Exercise directions: From the first line of the data below, copy each line up to the one containing "scene.camera = cam", and include that line too.
━━━ Recorded information
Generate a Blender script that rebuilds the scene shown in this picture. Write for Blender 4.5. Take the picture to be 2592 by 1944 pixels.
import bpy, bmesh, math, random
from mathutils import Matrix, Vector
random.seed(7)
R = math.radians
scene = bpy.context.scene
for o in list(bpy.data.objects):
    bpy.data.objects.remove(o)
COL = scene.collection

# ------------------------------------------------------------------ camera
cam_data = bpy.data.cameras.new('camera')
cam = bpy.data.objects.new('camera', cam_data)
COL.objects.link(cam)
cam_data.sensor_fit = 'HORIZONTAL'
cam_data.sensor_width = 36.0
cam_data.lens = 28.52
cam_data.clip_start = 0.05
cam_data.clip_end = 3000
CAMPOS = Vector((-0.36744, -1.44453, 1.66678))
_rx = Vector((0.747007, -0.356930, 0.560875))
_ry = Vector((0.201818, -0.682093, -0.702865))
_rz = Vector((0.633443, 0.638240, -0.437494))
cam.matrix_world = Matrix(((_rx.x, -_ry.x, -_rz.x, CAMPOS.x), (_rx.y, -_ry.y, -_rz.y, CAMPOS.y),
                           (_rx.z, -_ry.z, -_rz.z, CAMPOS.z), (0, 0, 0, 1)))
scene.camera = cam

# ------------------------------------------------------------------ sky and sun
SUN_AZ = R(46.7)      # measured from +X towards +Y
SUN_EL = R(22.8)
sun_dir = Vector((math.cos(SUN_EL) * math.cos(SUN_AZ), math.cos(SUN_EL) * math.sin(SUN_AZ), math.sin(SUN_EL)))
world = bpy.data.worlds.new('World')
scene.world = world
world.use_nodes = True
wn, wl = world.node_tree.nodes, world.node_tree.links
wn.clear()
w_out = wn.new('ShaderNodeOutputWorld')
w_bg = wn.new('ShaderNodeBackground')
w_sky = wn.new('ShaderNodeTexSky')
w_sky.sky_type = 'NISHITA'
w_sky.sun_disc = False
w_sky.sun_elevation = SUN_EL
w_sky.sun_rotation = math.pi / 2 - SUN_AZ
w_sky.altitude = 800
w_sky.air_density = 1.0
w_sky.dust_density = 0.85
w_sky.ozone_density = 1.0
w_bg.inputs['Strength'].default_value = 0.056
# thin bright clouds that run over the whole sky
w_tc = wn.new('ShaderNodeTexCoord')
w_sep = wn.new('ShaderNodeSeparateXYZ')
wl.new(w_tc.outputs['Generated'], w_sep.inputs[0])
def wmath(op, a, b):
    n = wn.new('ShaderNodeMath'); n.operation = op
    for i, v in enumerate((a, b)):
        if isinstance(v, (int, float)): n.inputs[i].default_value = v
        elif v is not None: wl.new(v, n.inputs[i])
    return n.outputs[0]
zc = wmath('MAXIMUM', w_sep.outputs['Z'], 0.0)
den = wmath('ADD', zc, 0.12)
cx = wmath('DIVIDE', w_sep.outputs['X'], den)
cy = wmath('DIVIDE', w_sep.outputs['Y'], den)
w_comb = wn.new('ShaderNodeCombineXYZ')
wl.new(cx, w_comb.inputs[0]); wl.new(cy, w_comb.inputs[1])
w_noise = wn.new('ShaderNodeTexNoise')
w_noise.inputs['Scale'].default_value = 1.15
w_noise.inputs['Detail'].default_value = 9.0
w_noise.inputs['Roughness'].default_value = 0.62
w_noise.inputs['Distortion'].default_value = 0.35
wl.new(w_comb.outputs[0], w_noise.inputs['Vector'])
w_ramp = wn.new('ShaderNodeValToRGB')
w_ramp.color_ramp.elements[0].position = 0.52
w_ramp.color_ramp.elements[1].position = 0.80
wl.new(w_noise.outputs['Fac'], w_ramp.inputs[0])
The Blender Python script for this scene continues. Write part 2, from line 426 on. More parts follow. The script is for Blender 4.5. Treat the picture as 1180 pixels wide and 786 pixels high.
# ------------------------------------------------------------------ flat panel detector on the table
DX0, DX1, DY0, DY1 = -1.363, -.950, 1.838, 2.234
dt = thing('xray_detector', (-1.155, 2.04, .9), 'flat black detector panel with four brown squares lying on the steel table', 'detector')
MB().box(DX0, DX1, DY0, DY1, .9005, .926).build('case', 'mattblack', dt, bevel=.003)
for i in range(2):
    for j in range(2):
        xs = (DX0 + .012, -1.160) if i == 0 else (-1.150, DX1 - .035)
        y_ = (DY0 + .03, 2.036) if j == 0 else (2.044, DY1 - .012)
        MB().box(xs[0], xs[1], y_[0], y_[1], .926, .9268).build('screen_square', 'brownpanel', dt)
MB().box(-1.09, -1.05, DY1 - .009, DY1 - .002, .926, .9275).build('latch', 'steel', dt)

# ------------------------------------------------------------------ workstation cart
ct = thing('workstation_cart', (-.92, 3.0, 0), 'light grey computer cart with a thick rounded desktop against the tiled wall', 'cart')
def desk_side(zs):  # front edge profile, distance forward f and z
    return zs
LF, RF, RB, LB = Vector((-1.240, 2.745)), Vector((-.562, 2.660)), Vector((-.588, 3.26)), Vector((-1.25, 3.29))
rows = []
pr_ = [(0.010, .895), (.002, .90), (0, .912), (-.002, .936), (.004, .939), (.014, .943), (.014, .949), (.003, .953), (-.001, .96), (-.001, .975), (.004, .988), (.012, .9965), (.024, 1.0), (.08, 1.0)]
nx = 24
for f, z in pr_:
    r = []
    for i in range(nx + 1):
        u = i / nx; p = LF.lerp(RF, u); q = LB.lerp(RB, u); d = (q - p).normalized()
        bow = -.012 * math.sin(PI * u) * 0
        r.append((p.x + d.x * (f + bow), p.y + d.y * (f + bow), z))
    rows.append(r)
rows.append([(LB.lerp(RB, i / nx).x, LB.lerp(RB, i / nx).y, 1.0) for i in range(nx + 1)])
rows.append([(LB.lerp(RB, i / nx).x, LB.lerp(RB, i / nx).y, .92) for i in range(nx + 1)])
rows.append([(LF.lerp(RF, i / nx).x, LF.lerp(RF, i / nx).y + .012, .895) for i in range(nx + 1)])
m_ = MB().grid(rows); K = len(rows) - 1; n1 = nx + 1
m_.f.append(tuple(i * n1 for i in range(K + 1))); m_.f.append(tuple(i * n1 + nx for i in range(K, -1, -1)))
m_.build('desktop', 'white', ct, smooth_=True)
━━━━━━
Task result:
Generate a Blender script that rebuilds the scene shown in this picture. Write for Blender 4.5. Take the picture to be 2592 by 1944 pixels.
import bpy, bmesh, math, random
from mathutils import Matrix, Vector
random.seed(7)
R = math.radians
scene = bpy.context.scene
for o in list(bpy.data.objects):
    bpy.data.objects.remove(o)
COL = scene.collection

# ------------------------------------------------------------------ camera
cam_data = bpy.data.cameras.new('camera')
cam = bpy.data.objects.new('camera', cam_data)
COL.objects.link(cam)
cam_data.sensor_fit = 'HORIZONTAL'
cam_data.sensor_width = 36.0
cam_data.lens = 28.52
cam_data.clip_start = 0.05
cam_data.clip_end = 3000
CAMPOS = Vector((-0.36744, -1.44453, 1.66678))
_rx = Vector((0.747007, -0.356930, 0.560875))
_ry = Vector((0.201818, -0.682093, -0.702865))
_rz = Vector((0.633443, 0.638240, -0.437494))
cam.matrix_world = Matrix(((_rx.x, -_ry.x, -_rz.x, CAMPOS.x), (_rx.y, -_ry.y, -_rz.y, CAMPOS.y),
                           (_rx.z, -_ry.z, -_rz.z, CAMPOS.z), (0, 0, 0, 1)))
scene.camera = cam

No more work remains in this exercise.